Some OpenSMTPD news
It’s been a whiiiiiiile since my last OpenSMTPD related post. Time to break the slacking, blog-wise.
Unlike what would appear from the outside, there’s been a lot of activity, discussions and planning, I’ll address some here and will discuss it further soon.
First of all, chl@ has committed to a private branch a major improvement to the filter API: async DNS lookups. Due to the design of OpenSMTPD, it is not acceptable for a filter to perform a blocking call as it will prevent it from processing other sessions. To solve this, one would have to link the filter against eric@’s resolver or fork a process per lookup and add complex code to simulate async behaviour.

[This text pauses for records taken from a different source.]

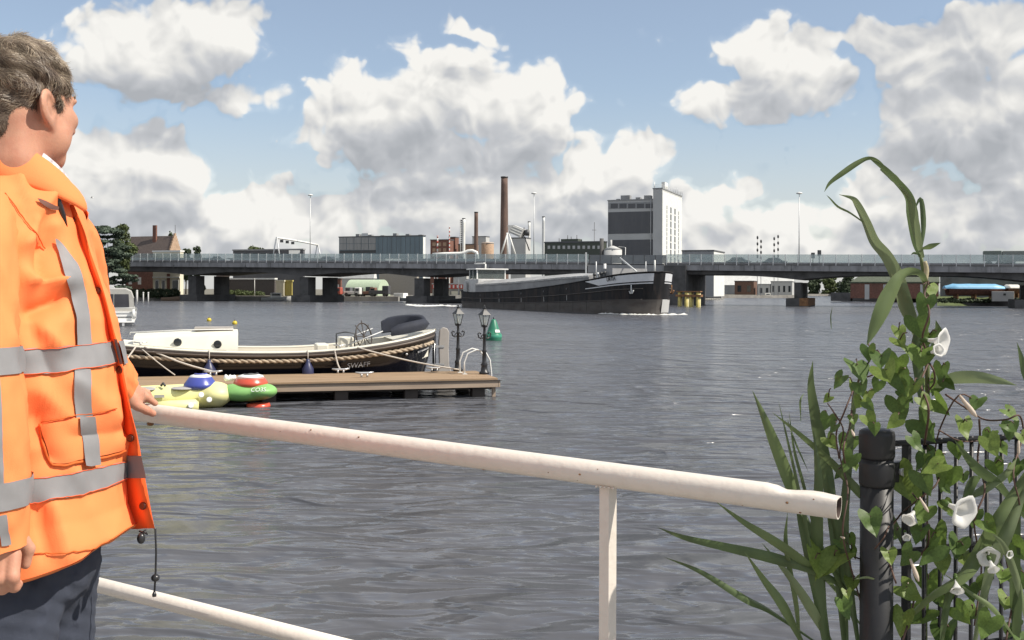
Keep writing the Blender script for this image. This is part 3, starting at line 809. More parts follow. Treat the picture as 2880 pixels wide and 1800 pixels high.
for (x0_, y0_, x1_, y1_) in ((1462, 668, 1475, 640), (1470, 668, 1483, 645), (1475, 665, 1489, 705), (1470, 655, 1488, 652)):
    MB().tube([P(x0_, y0_, d) - o0, P(x1_, y1_, d) - o0], .22, 6).build("strut", steel_d, hp)
p = P(1482, 655, d) - o0; MB().lathe([(.1, -1.0), (.9, -.9), (.9, .9), (.1, 1.0)], p, 12).build("drive_wheel", steel_d, hp)
fbox("concrete_hall", "pale concrete hall half hidden behind the grey hopper legs", "building", 1436, 1478, 1492, 670, 372, grey_l)

dgb, *_ = fbox("dark_green_works", "dark green works building with a row of square windows above the bridge", "factory", 1531, 1699, 1706, 681, 300, green_d)
for px in range(1540, 1690, 14): panel(dgb, px, px + 7, 691, 700, grey_l, "window", .05, .08)
x0_ = front_px(dgb, 1574, 0); x1_ = front_px(dgb, 1622, 0); MB().box((x0_, 1, P(1600, 681, 305).z), (x1_, 5, P(1600, 672, 305).z)).build("roof_house", green_d, dgb)
for px, yt in ((1566, 668), (1590, 660), (1600, 664), (1616, 660)): x0_ = front_px(dgb, px, 0); MB().tube([(x0_, 2, P(px, 682, 303).z), (x0_, 2, P(px, yt, 303).z)], .1, 6).build("roof_pipe", steel_d, dgb)
d = 330; o0 = P(1671, HZP, d); o0.z = 0
am = thing("antenna_mast", "thin cross-armed antenna mast left of the silo building", "antenna", o0)
MB().tube([(0, 0, .9), (0, 0, P(1671, 625, d).z)], .09, 6).build("pole", steel_d, am)
MB().tube([P(1665, 647, d) - o0, P(1677, 647, d) - o0], .07, 6).build("cross_arm", steel_d, am)

d = 278; c = P(1723, HZP, d); tk = thing("storage_tank", "pale grey cylindrical storage tank with conical roof before the silo building", "tank", (c.x, c.y, 0))
r = 26 / FPX * d; hh = P(1723, 702, d).z
MB().lathe([(r, .9), (r, hh)], n=28).build("drum", grey_l, tk); MB().lathe([(r * 1.03, hh), (r * .4, hh + .75), (.3, hh + 1.0), (0, hh + 1.05)], n=28).build("cone_roof", grey_l, tk)
MB().tube([(r * .9, -r * .2, .9), (r * 1.3, -r * .2, .9), (r * 1.35, -r * .2, hh + .6), (r * .6, -r * .2, hh + .8)], .1, 6).build("fill_pipe", steel_l, tk)
MB().tube([(-r * 1.2, 0, .9), (-r * 1.2, 0, hh + 3.0)], .55, 8).build("flue", dark_conc, tk)
MB().tube([(-r * .2, 0, hh), (-r * .2, 0, hh + 2.6)], .3, 8).build("flue", grey_l, tk)

# silo building: slab and white tower
sl, wd, dp, h = fbox("silo_building", "grey slab silo building with dark bands, joined to the white tower", "silo", 1709, 1838, 1842, 562, 300, grey_l, roof=grey_w)
panel(sl, 1710, 1838, 597, 658, grey_d, "dark_band", .06, .1)
panel(sl, 1722, 1838, 675, 722, grey_d, "dark_band", .06, .1)
panel(sl, 1711, 1838, 571, 588, grey_w, "gallery", .05, .08)
for k in range(5): panel(sl, 1717 + k * 24.5, 1737 + k * 24.5, 573, 586, grey_d, "gallery_window", .08, .1)
tw, wd, dp, h = fbox("silo_tower", "white square silo tower with tall window strips and roof aerials", "tower", 1836, 1862, 1917, 531, 297, grey_l, side=white_p, roof=grey_w)
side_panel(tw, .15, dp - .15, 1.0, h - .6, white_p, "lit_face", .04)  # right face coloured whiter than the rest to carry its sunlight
zt = h
for k, (bf, z0f, z1f, wd_) in enumerate(((.20, .42, .90, .8), (.38, .14, .90, 1.7), (.59, .14, .90, 1.7), (.80, .40, .88, .8))):
    zA, zB = zt * z0f, zt * z1f - 1
    nn = 11
    for i in range(nn):
        a = zA + (zB - zA) * i / nn
        w = side_panel(tw, dp * bf, dp * bf + wd_, a, a + (zB - zA) / nn * .84, win_m, "window", .062)
for bf in (.19, .80): side_panel(tw, dp * bf, dp * bf + 1.3, zt * .18, zt * .38, steel_d, "louvre", .07)
for i in range(12):
    a = i / 11; x_ = -wd + .3 if i < 6 else .1; y_ = dp * a if i >= 6 else .2 + a
    MB().tube([(x_, y_, zt + .3), (x_, y_, zt + 1.6 + (i % 3) * .3)], .06, 5).build("roof_aerial", steel_l, tw)
MB().box((-1.2, dp * .15, zt + .35), (-.2, dp * .3, zt + 2.4)).build("roof_housing", white_p, tw)
mb = MB()
for z in (zt + .8, zt + 1.2): mb.tube([(-wd, 0, z), (0, 0, z), (.05, dp, z)], .04, 5)
mb.build("roof_railing", steel_l, tw)
side_panel(tw, dp * .05, dp * .95, 5.0, 9.5, concrete, "loading_canopy", 1.4)

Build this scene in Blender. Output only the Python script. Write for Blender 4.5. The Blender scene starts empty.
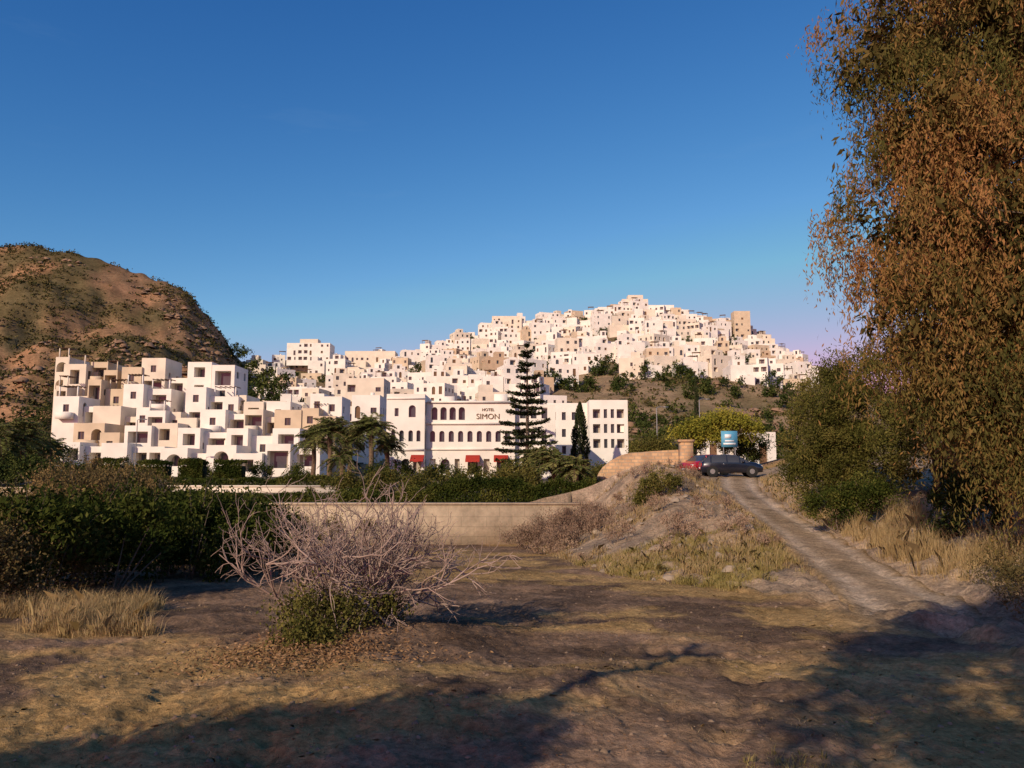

When we discussed it, chl@ or I (can’t recall who) proposed that queries be rerouted through the OpenSMTPD’s LKA process so that it performs the lookup on behalf of the filter. I suggested that filters register a callback upon return of the DNS query and chl@ implemented it. He came up with a PoC working DNSBL filter which proves the solution works and we’ll provide a real implementation later.
eric@ committed ASR to OpenBSD’s libc, which will allow us to cleanup the code base for OpenSMTPD as it will no longer require shipping an async resolver. He also made various fixes and cleanups here and there.
Since r2k12, we’ve had discussions on design improvements and refactoring of some parts of OpenSMTPD. I’ve planned some changes in the scheduler API and a PoC SQLite backend for maps/scheduler/queue as SQLite is now in base and it will allow us to ensure the various backends API are well designed. I also have plans to completely refactor the statistics collecting by providing a backend API, removing the shared mmap-ed page and turning the static counters to a more dynamic structure allowing statistics to be collected at runtime (ie: collect all deliveries for a virtual host, something not doable currently). Also, I have a plan to allow the use of mappings in several contexts where it’s not doable yet, like source address and MX relays, which would allow us some very nice features.
eric@ provided me with a doc describing the refactors he plans on MTA after discussions we had, which will allow OpenSMTPD to perform much more efficient and smarter remote deliveries.